Quote, with no changes, the lines that run from the top of the material to the line with "(.40, .60, .35)]", both included.
**** DATA SHOWN
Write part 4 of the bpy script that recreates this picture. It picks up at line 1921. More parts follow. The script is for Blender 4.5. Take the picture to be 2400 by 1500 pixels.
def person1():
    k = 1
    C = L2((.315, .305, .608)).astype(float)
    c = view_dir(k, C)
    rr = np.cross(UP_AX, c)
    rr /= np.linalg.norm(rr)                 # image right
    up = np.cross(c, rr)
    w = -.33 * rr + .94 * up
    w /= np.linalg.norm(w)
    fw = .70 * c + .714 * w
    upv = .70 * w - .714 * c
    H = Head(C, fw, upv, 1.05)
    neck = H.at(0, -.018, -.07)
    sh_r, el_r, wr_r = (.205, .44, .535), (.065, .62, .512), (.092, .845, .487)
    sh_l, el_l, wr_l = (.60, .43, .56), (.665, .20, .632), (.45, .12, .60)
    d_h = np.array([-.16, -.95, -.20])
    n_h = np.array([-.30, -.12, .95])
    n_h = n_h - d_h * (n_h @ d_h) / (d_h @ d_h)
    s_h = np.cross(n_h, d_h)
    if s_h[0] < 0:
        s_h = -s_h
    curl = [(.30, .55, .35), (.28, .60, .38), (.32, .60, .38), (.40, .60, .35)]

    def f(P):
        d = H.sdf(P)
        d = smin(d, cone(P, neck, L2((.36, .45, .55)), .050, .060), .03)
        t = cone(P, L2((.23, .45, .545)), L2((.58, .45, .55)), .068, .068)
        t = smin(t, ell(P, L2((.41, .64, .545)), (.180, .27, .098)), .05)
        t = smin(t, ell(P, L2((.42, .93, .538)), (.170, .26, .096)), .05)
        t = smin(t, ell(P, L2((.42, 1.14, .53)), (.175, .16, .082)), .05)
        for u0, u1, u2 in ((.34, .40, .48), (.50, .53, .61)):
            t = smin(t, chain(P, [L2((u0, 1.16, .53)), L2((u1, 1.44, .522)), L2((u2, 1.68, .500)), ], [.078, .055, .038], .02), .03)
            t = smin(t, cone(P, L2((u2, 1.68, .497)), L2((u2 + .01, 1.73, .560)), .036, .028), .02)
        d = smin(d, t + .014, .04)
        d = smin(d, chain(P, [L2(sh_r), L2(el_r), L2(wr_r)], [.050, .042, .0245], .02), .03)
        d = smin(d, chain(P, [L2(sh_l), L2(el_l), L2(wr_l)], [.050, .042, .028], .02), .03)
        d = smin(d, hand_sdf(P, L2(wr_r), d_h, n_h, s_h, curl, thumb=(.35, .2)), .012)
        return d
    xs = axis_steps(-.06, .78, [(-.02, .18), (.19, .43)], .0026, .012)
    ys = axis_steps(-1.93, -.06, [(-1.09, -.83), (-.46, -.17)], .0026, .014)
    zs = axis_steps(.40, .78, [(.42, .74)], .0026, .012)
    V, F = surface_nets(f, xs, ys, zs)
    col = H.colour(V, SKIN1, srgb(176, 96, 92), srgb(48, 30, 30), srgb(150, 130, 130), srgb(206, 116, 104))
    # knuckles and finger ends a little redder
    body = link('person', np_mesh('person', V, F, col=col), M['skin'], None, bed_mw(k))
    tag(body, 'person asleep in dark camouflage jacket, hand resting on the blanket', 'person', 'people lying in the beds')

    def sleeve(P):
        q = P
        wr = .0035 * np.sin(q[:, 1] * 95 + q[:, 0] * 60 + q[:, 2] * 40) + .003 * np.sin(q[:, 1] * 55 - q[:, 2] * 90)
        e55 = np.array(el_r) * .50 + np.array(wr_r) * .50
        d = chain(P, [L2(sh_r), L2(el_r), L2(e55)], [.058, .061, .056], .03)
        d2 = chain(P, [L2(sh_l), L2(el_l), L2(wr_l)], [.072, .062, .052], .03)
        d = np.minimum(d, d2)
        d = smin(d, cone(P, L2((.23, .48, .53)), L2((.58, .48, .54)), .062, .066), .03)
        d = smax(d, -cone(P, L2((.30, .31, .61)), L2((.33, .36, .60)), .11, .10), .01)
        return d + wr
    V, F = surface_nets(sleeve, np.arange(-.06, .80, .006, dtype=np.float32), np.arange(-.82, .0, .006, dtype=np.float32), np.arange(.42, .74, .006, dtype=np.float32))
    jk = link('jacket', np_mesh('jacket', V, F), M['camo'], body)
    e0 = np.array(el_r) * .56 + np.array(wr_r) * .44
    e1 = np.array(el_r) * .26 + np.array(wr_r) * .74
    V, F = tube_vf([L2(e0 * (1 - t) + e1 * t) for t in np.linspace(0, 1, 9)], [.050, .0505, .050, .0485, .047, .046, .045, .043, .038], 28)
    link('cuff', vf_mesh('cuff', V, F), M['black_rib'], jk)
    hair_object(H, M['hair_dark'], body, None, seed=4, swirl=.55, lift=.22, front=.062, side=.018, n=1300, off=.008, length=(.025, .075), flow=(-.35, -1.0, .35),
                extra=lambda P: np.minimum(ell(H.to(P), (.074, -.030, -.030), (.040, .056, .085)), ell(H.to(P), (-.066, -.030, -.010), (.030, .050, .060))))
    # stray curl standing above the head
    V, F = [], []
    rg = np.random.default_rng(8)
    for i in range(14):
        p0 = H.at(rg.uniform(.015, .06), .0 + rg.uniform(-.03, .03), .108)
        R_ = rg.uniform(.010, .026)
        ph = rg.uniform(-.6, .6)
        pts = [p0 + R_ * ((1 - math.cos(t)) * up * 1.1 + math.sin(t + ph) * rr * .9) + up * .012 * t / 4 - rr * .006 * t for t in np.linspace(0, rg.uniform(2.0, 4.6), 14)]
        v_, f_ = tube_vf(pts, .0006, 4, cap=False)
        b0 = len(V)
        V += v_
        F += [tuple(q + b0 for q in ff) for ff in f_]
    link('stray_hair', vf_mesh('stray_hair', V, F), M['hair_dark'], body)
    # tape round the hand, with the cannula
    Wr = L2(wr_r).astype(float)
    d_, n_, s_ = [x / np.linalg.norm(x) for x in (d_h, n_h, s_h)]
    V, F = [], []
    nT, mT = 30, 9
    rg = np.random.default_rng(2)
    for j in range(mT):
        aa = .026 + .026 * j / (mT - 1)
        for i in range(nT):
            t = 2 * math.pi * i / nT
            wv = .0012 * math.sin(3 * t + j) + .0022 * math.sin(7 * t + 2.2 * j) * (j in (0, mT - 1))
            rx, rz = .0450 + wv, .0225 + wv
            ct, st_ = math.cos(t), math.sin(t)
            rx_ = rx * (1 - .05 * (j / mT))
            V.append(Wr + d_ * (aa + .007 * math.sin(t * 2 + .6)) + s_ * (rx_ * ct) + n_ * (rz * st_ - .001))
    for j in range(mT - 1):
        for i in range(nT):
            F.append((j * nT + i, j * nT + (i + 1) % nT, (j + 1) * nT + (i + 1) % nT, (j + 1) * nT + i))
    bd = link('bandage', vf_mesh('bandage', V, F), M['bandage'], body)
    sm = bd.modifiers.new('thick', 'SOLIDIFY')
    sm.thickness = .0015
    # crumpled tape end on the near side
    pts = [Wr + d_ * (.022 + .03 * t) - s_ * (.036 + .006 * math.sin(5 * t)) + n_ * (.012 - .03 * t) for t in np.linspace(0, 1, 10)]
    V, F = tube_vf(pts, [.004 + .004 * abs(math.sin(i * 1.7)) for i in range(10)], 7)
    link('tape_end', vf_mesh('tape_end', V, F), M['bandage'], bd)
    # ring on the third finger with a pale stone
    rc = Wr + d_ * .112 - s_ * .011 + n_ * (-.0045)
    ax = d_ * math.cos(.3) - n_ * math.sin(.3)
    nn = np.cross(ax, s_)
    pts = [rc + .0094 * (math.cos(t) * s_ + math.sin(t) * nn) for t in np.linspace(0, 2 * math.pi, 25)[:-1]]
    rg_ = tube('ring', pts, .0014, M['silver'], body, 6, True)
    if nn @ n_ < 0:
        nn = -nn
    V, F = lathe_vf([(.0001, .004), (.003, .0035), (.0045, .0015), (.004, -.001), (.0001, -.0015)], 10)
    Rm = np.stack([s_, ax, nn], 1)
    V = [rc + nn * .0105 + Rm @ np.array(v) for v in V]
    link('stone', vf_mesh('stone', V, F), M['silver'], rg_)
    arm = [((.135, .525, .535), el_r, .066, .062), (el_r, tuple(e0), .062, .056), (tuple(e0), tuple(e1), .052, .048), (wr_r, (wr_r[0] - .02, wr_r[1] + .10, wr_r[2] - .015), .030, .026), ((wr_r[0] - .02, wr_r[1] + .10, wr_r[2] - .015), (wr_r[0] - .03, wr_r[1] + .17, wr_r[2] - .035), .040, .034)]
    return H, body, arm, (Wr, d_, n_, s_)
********
* COMPLETE ANSWER *
Write part 4 of the bpy script that recreates this picture. It picks up at line 1921. More parts follow. The script is for Blender 4.5. Take the picture to be 2400 by 1500 pixels.
def person1():
    k = 1
    C = L2((.315, .305, .608)).astype(float)
    c = view_dir(k, C)
    rr = np.cross(UP_AX, c)
    rr /= np.linalg.norm(rr)                 # image right
    up = np.cross(c, rr)
    w = -.33 * rr + .94 * up
    w /= np.linalg.norm(w)
    fw = .70 * c + .714 * w
    upv = .70 * w - .714 * c
    H = Head(C, fw, upv, 1.05)
    neck = H.at(0, -.018, -.07)
    sh_r, el_r, wr_r = (.205, .44, .535), (.065, .62, .512), (.092, .845, .487)
    sh_l, el_l, wr_l = (.60, .43, .56), (.665, .20, .632), (.45, .12, .60)
    d_h = np.array([-.16, -.95, -.20])
    n_h = np.array([-.30, -.12, .95])
    n_h = n_h - d_h * (n_h @ d_h) / (d_h @ d_h)
    s_h = np.cross(n_h, d_h)
    if s_h[0] < 0:
        s_h = -s_h
    curl = [(.30, .55, .35), (.28, .60, .38), (.32, .60, .38), (.40, .60, .35)]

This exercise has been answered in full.